WHAT YOU SHOULD DO
Copy out each line that includes the word "wide".

STORED DATA
[BEGIN]

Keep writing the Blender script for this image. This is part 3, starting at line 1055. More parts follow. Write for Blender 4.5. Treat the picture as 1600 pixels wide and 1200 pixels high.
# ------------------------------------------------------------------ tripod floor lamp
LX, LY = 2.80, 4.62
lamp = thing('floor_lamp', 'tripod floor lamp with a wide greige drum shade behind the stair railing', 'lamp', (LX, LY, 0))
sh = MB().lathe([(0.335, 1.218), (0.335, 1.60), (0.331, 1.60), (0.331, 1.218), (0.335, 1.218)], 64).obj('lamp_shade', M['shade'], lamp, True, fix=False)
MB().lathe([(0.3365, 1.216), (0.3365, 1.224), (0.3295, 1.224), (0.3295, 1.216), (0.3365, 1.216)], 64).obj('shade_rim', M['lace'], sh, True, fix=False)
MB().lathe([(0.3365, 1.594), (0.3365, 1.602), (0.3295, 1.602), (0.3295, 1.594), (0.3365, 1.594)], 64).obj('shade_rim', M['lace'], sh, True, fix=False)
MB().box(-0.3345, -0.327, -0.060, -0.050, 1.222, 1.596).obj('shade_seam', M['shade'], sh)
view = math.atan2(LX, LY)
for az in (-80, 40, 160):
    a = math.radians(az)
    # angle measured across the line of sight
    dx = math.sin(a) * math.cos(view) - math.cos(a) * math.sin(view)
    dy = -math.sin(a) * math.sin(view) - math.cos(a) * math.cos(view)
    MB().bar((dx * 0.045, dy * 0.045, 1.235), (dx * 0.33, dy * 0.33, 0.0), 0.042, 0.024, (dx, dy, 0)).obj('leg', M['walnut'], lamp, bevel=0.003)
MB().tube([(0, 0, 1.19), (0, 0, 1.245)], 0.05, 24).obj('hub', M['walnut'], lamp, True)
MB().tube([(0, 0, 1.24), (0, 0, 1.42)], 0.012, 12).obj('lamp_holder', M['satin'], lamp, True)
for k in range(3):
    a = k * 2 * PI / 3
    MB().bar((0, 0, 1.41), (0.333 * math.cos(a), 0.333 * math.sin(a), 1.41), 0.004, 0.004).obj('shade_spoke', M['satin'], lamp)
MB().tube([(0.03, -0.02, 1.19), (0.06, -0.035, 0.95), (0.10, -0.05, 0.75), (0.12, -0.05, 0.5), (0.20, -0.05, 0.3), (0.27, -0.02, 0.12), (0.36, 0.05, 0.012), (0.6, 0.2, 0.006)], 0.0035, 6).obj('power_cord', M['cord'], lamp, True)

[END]

EXERCISE ANSWER
Keep writing the Blender script for this image. This is part 3, starting at line 1055. More parts follow. Write for Blender 4.5. Treat the picture as 1600 pixels wide and 1200 pixels high.
lamp = thing('floor_lamp', 'tripod floor lamp with a wide greige drum shade behind the stair railing', 'lamp', (LX, LY, 0))